Taylor, who is currently shifting a 20-foot container, a fire truck and a water tank across the Nullarbor, says he’s choosing not to hike his rates in a competitive market. That means he’s absorbing the extra cost to maintain client relationships. Taylor always books return loads through Loadshift on long-haul trips, including his current east-to-west coast journey.

A crisis compounded by a driver shortage

The fuel crisis comes at a time when Australia’s trucking industry is already under severe pressure. According to the International Road Transport Union’s 2024 Global Truck Driver Shortage Report, Australia has over 28,000 unfilled truck driver positions, a figure projected to reach 78,000 by 2029. Nearly half of all Australian truck drivers are over 55, and one in five are expected to retire within three years. The National Road Transport Association has described the situation as a “ticking time bomb.”
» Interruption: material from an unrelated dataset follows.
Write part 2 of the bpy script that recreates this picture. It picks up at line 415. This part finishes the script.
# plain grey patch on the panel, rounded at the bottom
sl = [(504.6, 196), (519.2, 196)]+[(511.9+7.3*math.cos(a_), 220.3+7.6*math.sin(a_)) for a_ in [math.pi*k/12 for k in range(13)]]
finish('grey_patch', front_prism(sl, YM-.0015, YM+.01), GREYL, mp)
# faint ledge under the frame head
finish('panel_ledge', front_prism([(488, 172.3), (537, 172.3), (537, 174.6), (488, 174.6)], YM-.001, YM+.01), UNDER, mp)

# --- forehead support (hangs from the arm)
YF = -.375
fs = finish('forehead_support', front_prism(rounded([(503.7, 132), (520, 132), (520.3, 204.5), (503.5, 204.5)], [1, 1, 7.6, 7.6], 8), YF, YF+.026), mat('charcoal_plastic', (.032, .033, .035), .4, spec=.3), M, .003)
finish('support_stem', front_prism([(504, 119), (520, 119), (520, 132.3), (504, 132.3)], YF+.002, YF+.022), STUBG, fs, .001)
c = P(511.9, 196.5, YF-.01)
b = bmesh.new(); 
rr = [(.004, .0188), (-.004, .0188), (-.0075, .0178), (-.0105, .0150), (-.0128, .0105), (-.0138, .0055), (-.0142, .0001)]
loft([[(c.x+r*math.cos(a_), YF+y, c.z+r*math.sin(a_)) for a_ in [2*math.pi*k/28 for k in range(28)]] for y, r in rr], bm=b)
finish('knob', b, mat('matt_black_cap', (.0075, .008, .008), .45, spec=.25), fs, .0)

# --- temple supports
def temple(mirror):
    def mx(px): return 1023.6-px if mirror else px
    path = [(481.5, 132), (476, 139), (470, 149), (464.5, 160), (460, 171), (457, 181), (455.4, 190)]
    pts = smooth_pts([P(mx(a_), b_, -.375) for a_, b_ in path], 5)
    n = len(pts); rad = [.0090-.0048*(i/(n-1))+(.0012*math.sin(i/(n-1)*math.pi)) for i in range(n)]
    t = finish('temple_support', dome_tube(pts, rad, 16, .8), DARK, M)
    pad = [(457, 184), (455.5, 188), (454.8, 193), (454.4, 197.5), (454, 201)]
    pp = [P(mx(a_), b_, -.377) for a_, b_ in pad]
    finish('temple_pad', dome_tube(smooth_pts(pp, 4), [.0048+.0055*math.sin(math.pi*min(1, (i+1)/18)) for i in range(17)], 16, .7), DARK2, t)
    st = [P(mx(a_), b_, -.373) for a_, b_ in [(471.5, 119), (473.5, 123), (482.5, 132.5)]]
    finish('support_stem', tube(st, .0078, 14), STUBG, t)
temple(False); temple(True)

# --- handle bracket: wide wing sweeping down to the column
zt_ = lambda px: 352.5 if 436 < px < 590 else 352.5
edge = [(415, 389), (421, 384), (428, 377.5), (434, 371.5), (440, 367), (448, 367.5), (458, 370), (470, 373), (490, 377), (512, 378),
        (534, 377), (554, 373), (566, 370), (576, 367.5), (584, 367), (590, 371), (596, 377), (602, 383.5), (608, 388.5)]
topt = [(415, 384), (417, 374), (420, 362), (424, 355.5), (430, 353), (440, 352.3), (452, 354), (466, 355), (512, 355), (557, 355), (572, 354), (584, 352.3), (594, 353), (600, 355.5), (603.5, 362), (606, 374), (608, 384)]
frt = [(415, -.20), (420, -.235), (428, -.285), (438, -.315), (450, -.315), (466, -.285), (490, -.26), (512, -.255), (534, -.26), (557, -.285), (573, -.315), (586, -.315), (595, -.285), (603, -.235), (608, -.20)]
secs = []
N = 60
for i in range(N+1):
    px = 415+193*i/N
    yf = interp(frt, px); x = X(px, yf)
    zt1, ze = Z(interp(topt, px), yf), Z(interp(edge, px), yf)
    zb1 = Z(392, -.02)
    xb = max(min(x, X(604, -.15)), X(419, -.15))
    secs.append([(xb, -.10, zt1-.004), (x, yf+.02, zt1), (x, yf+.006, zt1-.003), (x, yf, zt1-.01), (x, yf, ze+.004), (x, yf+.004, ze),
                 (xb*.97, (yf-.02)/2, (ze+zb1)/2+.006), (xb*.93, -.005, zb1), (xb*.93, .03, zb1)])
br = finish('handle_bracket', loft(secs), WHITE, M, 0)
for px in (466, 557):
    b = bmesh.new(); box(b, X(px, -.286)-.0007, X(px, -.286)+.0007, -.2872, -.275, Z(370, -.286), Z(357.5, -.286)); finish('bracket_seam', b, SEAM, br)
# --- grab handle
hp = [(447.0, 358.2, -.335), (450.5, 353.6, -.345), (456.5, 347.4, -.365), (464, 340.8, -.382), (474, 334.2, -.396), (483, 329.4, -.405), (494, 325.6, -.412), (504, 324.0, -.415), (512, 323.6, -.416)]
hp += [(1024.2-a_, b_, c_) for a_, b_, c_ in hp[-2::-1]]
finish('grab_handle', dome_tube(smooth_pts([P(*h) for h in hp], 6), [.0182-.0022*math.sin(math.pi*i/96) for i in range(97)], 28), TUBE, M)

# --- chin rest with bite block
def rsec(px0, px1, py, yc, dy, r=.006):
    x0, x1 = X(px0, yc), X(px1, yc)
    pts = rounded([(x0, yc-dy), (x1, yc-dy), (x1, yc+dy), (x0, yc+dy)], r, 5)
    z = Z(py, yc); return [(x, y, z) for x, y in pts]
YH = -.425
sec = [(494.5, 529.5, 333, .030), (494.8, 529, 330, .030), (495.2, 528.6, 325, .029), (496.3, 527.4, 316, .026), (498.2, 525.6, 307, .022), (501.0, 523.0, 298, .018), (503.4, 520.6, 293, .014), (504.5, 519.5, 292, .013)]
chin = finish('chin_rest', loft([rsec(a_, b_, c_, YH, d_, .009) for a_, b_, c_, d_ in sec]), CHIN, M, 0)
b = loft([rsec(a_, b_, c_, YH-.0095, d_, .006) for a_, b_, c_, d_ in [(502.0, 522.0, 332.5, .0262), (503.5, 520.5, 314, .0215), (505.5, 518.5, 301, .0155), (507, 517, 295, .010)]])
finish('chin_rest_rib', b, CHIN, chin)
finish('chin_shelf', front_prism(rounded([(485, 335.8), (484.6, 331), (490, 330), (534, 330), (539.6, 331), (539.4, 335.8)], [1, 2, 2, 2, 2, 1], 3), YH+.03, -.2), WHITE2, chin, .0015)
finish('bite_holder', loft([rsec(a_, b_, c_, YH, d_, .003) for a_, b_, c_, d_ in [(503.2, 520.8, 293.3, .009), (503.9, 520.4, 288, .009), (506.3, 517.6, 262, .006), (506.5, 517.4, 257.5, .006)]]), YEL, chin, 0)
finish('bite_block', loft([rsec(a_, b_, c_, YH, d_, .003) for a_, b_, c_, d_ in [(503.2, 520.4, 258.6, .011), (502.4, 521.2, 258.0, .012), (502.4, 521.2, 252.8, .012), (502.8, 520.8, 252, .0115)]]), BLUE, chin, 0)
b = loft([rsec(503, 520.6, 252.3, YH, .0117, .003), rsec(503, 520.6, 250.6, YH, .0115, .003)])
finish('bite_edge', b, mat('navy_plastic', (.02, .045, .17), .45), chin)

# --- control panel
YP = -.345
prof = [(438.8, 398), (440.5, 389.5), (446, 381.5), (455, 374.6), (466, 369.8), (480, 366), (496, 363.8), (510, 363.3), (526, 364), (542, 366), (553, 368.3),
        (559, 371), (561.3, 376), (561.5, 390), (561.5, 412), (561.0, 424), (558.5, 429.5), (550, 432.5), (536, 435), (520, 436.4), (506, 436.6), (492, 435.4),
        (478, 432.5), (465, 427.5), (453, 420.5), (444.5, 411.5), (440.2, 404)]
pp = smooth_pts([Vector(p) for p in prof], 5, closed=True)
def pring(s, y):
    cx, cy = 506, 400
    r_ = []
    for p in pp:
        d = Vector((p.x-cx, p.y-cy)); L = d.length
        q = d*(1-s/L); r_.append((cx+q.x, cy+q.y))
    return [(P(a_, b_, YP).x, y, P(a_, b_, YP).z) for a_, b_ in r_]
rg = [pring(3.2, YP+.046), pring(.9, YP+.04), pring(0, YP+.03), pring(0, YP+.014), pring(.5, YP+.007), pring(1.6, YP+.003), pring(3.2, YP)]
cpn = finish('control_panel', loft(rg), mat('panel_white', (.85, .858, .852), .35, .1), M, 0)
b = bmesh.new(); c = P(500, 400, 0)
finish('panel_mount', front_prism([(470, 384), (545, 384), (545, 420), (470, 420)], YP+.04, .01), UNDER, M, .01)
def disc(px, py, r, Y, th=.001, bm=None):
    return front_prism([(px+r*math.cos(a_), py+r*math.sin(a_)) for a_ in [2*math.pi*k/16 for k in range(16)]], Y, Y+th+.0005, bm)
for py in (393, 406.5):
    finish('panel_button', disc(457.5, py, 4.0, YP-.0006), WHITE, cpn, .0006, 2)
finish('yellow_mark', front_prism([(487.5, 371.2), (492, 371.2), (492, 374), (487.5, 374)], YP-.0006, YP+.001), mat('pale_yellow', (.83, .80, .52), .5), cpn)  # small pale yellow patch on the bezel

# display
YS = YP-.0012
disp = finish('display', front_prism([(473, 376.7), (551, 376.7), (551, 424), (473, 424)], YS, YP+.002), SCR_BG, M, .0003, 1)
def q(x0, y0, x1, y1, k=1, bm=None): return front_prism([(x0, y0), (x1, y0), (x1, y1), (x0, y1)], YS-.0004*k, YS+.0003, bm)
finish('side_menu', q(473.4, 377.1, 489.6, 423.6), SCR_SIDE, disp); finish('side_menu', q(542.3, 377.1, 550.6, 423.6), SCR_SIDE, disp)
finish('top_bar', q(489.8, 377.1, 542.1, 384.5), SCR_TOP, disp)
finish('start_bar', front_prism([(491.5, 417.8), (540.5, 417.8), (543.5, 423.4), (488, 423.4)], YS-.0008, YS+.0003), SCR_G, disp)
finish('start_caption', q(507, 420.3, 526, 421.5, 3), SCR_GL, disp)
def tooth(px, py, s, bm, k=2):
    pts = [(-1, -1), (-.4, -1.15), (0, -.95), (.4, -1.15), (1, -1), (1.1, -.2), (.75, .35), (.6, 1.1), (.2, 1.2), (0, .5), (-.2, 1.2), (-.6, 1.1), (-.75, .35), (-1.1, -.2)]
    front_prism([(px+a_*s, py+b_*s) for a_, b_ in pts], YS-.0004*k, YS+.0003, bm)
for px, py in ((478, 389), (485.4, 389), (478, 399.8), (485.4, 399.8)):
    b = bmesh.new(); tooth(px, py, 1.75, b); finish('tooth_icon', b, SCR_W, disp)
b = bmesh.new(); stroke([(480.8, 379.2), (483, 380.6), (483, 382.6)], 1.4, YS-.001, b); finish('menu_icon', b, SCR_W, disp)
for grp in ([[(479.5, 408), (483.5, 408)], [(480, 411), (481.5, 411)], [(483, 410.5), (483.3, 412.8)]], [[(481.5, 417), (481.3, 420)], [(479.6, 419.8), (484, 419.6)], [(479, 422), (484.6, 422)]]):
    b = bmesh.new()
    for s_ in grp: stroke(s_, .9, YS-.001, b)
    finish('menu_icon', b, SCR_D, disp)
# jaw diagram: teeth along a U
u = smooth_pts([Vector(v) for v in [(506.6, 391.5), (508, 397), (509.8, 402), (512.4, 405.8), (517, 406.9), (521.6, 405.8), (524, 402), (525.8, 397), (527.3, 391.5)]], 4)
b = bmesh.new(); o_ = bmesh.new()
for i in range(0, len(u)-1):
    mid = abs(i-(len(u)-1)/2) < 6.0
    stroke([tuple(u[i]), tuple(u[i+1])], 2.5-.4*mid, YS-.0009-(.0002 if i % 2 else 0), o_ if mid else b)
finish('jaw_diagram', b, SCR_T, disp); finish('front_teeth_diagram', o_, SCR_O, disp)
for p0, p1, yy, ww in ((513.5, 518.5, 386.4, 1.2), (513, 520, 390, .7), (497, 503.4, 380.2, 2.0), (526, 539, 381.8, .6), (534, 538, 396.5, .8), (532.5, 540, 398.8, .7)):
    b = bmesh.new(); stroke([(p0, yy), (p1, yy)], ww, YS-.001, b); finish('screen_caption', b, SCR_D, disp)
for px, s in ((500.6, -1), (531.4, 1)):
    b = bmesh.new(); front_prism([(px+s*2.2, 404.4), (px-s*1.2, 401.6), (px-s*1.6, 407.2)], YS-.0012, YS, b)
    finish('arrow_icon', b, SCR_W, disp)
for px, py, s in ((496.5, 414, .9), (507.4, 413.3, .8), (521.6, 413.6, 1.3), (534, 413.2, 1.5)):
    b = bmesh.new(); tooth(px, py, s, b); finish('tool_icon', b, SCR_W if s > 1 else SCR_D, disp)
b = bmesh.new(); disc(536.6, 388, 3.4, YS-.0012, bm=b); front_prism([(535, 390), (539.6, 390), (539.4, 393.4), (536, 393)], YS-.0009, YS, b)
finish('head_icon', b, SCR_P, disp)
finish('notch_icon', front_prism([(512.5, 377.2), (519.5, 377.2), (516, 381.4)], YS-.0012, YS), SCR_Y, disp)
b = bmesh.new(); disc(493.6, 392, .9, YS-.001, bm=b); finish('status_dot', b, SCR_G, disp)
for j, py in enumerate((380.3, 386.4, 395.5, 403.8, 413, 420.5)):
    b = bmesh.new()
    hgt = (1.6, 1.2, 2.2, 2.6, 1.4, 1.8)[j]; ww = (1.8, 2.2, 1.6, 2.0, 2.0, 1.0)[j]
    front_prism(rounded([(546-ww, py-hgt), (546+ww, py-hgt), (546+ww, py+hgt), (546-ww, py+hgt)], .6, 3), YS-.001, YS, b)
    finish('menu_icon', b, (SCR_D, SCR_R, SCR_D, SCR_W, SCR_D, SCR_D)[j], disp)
With fewer drivers and growing freight demand, the industry cannot afford to have a third of its trucks burning diesel with nothing on the back.

“This isn’t just a fuel problem. It’s an efficiency problem that the fuel crisis has made impossible to ignore,” Johnson said. “We have a severe driver shortage, we have trucks running empty across the country, and now we have diesel that drivers can barely afford. Backloading isn’t a workaround, it’s the way the industry needs to operate.”

The practice also has flow-on benefits for all Australians.

“More drivers making this smart, simple move means fewer trucks on the road. That means less congestion and fewer carbon emissions,” Johnson said.

Loadshift says it has seen a roughly 25 per cent uptick in activity on its platform since hostilities in the Middle East escalated in recent weeks, with operators regularly hearing from users wary of what lies ahead.

“This is a time of real uncertainty and we feel for drivers like Neil who are being hit hardest,” Johnson said. “Whether it’s a quiet week or a crisis, Loadshift exists to help anyone in logistics work smarter, and right now, that matters more than ever.”